Monday, March 3, 2014

Road Haulage Operators Need to Know How to Load Cargo Safely says Freight Association

Guides are Freely Available to Ensure both National Regulations and Proper Stowage of Trucks Adhered To
Shipping News Feature

UK – EUROPE – WORLDWIDE – Despite a fairly aggressive Health and Safety stance in the UK, every year sees several people killed, and hundreds more injured often very seriously, by loads falling from British trucks. The cause generally tends to be the obvious culprit, unsafe or inappropriate practices when loading and securing the cargo, causing freight to shift. Other deaths and injuries occur whilst the vehicles are actually in transit yet the most basic training could ensure such tragedies are avoided. Now it appears road haulage operators are also falling foul of international law simply through ignorance of local regulations regarding the security of loads.

Recently the British International Freight Association (BIFA) made it known that it was regularly receiving complaints from its membership regarding vehicles being been stopped whilst en route in Europe because of illegal loading practices. BIFA members say that the problem usually arises in the German speaking countries and stems from there being more than one standard governing loading standards and the appropriate restraints to be used in specific cases.

BIFA itself sits on a Health and Safety Executive committee, where there is concern that the transport and logistics sector has the third highest accident rate of any industry within the UK. Whilst shifting loads cause relatively few fatal accidents they are a factor in most which involve a vehicle overturning and the resultant long delays which affect thousands of other road users, all of course additionally detrimental to the industry’s image.

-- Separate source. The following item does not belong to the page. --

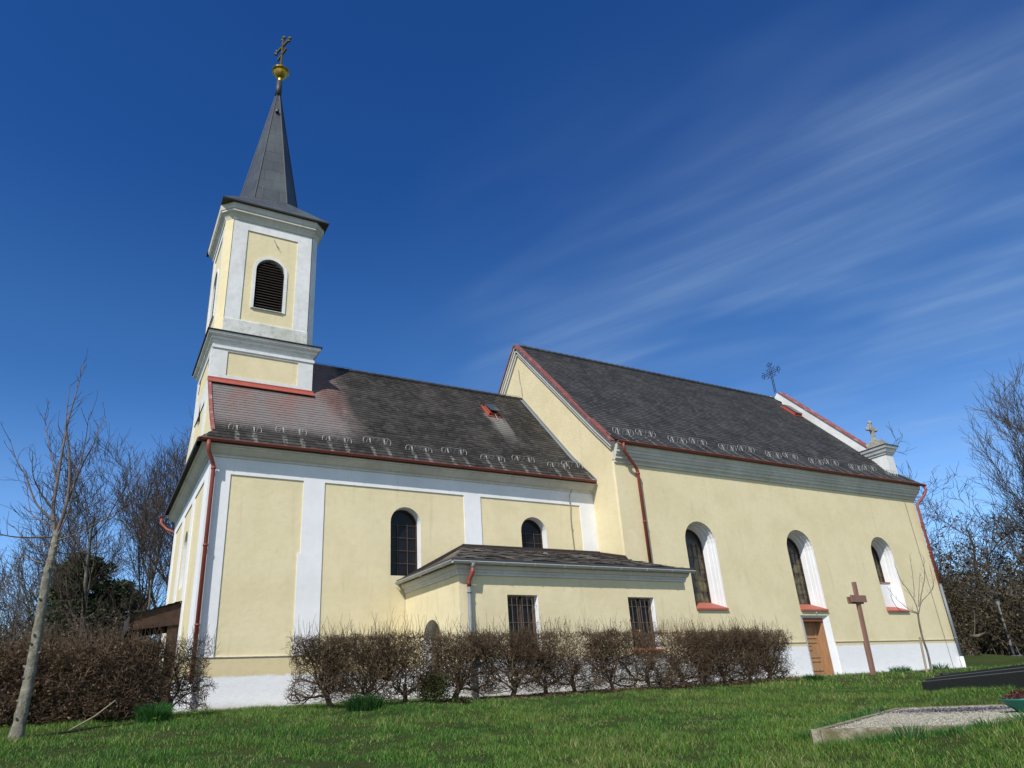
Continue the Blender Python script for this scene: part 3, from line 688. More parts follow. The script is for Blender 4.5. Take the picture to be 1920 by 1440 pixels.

The Association has welcomed the publication by The International Road Transport Union’s (IRU) International Commission on Technical Affairs (CIT) of their International Guidelines on Safe Load Securing for Road Transport, intended to ‘to promote safe load securing practices to all stakeholders involved in the transport of goods by road and further increase road safety.’ While the IRU guidelines are primarily based on a European standard on load restraining on road vehicles (EN 12195-1:2010), they also include other safe practices observed across the road transport industry, such as timber and vehicle transport as well as others, not covered by the European standard.

Any road haulage operator needing to conform to the requirements of a UK Operators Licence will recognise the mandatory requirement for proper driver (and loading staff) training to remove the risk of badly stowed cargo and, whilst the IRU guidelines are useful for hauliers venturing into Europe, the UK’s Department for Transport also publishes its own guidelines for the ‘Safety of Loads on Vehicles’, parts of which are an essential read for all professional drivers, together with specialist sections on goods such as sheet glass, timber, metal rods etc. for the occasions when a driver might need to stray out of his or her normal comfort zone.